Halo Infinite Is Old-School, Done Modern

Halo Infinite Grappleshot Energy Sword

This is balls-to-the-wall arena shooter goodness, and I love it. None of this Battle Royal nonsense. You load into a game, it’s all action. There’s no downtime, no fannying about waiting for something to happen. This is classic gameplay, refined, and repackaged for the modern gamer.

The controls are superb, the combat is tight, the time-to-kill is on point. Every game has a spiffing moment of badassery. Every moment feels like hot butter smeared over talc – it’s that damn smooth. It is the definition of easy to learn, hard to master with oodles of depth found in the weapon lineup, equipment and vehicles. Did you know you can deflect rockets? Grappleshot the fricken flag? It’s glorious.

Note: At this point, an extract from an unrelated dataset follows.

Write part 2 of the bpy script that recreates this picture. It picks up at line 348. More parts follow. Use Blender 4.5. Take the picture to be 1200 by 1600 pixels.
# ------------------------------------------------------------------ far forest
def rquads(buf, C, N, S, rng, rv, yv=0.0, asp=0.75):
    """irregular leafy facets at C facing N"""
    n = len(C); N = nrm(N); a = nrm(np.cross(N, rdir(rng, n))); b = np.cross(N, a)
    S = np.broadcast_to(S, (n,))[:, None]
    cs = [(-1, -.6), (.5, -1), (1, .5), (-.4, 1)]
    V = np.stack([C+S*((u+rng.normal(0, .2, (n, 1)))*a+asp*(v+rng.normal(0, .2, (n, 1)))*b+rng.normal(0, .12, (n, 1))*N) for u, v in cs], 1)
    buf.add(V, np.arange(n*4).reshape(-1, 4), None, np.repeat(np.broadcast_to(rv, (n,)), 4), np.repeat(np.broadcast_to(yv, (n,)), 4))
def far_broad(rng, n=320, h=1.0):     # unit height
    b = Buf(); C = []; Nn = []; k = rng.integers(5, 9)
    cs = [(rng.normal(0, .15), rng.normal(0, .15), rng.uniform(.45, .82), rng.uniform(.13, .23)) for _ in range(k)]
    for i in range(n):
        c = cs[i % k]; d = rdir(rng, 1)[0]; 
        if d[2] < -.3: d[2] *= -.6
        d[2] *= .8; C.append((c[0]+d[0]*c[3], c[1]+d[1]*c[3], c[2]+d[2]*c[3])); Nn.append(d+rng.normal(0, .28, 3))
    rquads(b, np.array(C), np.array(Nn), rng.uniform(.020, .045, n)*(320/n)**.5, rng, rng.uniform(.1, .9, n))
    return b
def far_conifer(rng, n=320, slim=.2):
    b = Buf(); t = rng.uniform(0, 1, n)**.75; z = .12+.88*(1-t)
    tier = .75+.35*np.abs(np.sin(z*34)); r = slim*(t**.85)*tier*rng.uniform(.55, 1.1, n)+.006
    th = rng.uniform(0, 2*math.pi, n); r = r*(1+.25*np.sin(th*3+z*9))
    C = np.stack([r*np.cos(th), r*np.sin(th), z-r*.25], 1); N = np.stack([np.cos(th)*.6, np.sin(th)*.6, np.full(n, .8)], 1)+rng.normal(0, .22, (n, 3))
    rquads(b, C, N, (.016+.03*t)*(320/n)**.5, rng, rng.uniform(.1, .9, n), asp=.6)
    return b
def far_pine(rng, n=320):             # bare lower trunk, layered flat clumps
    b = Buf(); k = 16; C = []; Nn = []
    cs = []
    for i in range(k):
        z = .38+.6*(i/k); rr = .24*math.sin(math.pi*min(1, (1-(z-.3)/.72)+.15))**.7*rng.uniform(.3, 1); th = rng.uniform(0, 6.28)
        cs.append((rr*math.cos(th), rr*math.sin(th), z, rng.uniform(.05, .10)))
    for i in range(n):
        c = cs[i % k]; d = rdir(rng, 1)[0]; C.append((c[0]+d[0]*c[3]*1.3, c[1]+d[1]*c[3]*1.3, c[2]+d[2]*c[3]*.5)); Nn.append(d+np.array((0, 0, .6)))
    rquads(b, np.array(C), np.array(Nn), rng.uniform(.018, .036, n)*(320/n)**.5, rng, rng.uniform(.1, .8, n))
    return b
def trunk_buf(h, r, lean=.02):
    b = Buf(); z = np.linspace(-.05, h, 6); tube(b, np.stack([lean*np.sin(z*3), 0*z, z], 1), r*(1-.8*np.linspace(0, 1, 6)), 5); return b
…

Halo Infinite has reignited a love for a genre that has laid dormant for over a decade. I haven’t even touched the single-player portion of the game, and I am telling you now, this game is already making its way towards the Game Of The Year pedestal. 343 Industries have slapped down one hell of a foundation, and I am excited to see where they go from here. Halo is back, baby.